Revision #1 of Native American Poster

For Friday we had to revise our Native American Heritage Month poster. First, I turned the graphic 180 degrees, so that the corn faces up. I think the husks of the corn at the bottom of the page help lead the viewer to the information about events. Next, I made all of the event information dangle from one baseline instead of staggering them. I think this is less confusing now. Also, there was a hierarchy issue going on, so I made the 'Native American Heritage Month' text a bit smaller and made the 'yield a harvest of culture' the main focus. Anyway, here it is...

Wednesday, September 9, 2009

November = Native American Heritage Month

So, Native American Heritage Month is sneaking up on us! How better to celebrate than to redesign a poster for the presenters of the month's activities (unbeknownst to Truman's Multicultural Affairs Center)? Yes, we are required to use the nasty yellow/orange pantone color displayed in the first draft of my poster. I wanted to illustrate a graphic using something I had not done before, so I watercolored a few ears of Indian corn, scanned them into photoshop, set a monotone with the orangish color, posterized the picture, and then gave it a feathery edge to avoid the bleed issue. Here's what I've come up with so far. I wanted a somewhat symmetrical layout and I think that is achieved with the 5 column grid and the centered illustration. My concept was "yield a harvest of culture". I'm not exactly sure if it makes sense. I even had to read it a few times to convince myself that it was a correct use of words. Anyway, I wanted to have a headline that convinced people to grasp the culture of native americans. Native Americans had to learn to grow corn, and once they did, they really prospered from it. I'd like to think that if a person were to learn the culture of Native Americans, they would have a similar experience, and possibly prosper somehow from that knowledge.

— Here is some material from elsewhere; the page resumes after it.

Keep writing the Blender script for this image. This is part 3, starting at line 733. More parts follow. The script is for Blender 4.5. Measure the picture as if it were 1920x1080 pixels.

Thursday, September 3, 2009

Chacha and Climb a Wall

I think these posters went a bit better than the last batch. I wanted to do something more illustrated in one of the posters, so I did a quick sketch of a man climbing a rocky mountainside. I like how it turned out - it's something different from what I've done in the past posters.

Tuesday, September 1, 2009

Post On Posters

Organizations at Truman are able to hang posters randomly around campus. Fortunately for our professor, he can walk around, pick out the crappiest ones, and have us redo them as assignments! We remade some horribly designed posters for class on Monday. Let's just say that mine were not much better than what they started out as! Ok for now there's only one...
Here are the two I redesigned for Wednesday. I definitely put more thought and time into them, and I think they turned out a bit better than the last ones.